According to President Hage Geingob on Monday 1st October, 2018 at the opening of the Second National Land Conference, “The willing-buyer willing-seller principle has not delivered results. Careful consideration should be given to expropriation. The willing-buyer willing-seller policy depends on commercial farmers offering to sell their land to the government.”

However, many farmers are reluctant to sell and those who were willing often inflated the prices, making it difficult for the government to acquire adequate land for resettlement purposes.

In a proposal that echoes the fierce political issue in neighboring South Africa, Namibia now wants to transfer 43 percent, or 15 million hectares (58,000 square miles) of its arable agricultural land, to previously disadvantaged blacks by 2020.

Namibia, which was ruled by colonial Germany and then apartheid South Africa until 1990, has large swathes of agricultural land, as well as major diamond and platinum mining industries.
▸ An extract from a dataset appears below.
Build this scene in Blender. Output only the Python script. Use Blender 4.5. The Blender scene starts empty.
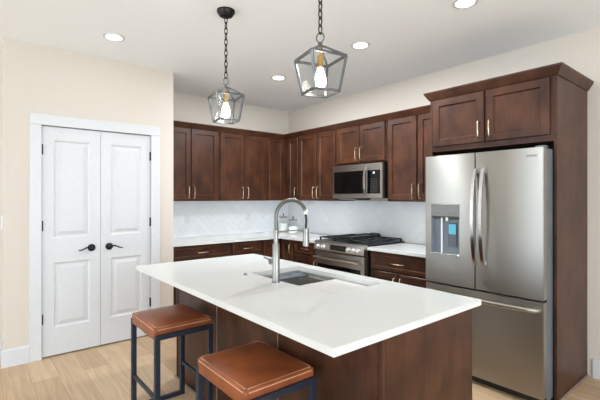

Statistics issued by the Namibian Statistics Agency last month showed that white Namibians owned 70 percent of agricultural land and blacks 16 percent.

“We need to revisit constitutional provisions which allow for the expropriation of land with just compensation, as opposed to fair compensation, and look at foreign ownership of land, especially absentee land owners.”

“It is in all our interest, particularly the “haves”, to ensure a drastic reduction in inequality, by supporting the redistributive model required to alter our skewed economic structure. We should all be cognizant of the fact that this is ultimately an investment in peace.”